Pushing it a bit further, we now recursively call the permute function with "ba" and "ab" as built strings and the index of "c" from the starting string as the character to insert at every position:

-> "ba"
---> "cba"
-----> (return "cba", base case)
---> "bca"
-----> (return "bca", base case)
---> "bac"
-----> (return "bac", base case)
-> "ab"
---> "cab"
-----> (return "cab", base case)
---> "acb"
-----> (return "acb", base case)
---> "abc"
-----> (return "abc", base case)

As we can see here, after inserting the last character, we then recursively call again for the next character in our starting string. Since we have reached the end of the starting string where our built string is now the same length as our starting string, we reach the base case and thus output our result. The function to permute the string can be expressed as this:

public void PermuteString(string starting, string built, int currStartingIndex) {
 if(built.Length == starting.Length) {
 StringBuilder sb;
 for(int i = 0; i <= built.Length; i++) {
  sb = new StringBuilder(built);
  built.Insert(i, starting[currStartingIndex]);
  PermuteString(starting, sb.ToString(), currStartingIndex + 1);

The important thought here is that:

  1. We are inserting a character at every position in the current string we are building.
  2. We use the BUILT string (not the string that was passed into the function) to recursively generate a new string at a deeper level.
  3. The generation will stop when we have reach the base case.

I would suggest drawing the trace of this function out in order to understand how the recursion tree happens. It can be tough to wrap around at first, but once understood, permutation type problems become easier to understand!

Closing Thoughts

For most, recursion is not intuitive at first. For myself, it is very unnatural to think recursively, but with a lot of patience, practice and time, it will become much easier to interpreted recursive functions and solutions.

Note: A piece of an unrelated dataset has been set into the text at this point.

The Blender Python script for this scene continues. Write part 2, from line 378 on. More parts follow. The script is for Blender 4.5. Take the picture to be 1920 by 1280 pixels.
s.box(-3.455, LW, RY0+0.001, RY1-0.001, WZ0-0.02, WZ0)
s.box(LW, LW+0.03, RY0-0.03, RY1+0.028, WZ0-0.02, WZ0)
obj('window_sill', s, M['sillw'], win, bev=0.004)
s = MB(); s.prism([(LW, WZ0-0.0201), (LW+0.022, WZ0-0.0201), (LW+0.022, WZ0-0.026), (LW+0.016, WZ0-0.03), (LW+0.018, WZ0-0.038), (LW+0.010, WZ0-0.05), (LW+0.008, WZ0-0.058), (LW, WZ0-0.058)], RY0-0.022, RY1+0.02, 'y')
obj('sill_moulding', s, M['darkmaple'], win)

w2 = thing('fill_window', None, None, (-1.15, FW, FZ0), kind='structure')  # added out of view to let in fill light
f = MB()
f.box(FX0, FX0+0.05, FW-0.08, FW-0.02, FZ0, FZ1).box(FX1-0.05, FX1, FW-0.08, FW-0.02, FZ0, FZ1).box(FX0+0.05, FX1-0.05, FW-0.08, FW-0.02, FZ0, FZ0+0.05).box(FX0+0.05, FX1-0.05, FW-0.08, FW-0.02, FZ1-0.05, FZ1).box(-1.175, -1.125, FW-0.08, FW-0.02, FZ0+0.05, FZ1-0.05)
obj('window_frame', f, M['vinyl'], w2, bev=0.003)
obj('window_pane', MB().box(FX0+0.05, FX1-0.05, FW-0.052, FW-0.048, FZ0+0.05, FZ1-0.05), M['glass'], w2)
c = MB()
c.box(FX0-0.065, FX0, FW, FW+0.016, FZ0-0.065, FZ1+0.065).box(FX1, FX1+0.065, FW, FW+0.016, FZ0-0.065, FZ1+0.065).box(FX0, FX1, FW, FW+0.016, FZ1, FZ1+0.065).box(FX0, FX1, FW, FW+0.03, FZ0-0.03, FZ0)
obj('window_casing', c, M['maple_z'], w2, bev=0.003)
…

Keep in mind that recursion can bring the advantage of having an elegantly written algorithm as compared to an iterative approach. However, with this elegance comes the expense of extra memory because each function call in a recursive flow will use some stack space. Over time, if one is not careful about terminating their recursive call with a "base case", the memory usage can become large enough to cause a stack overflow.

It is up to you to determine on a case by case basis on which approach will work best as a solution to your problem.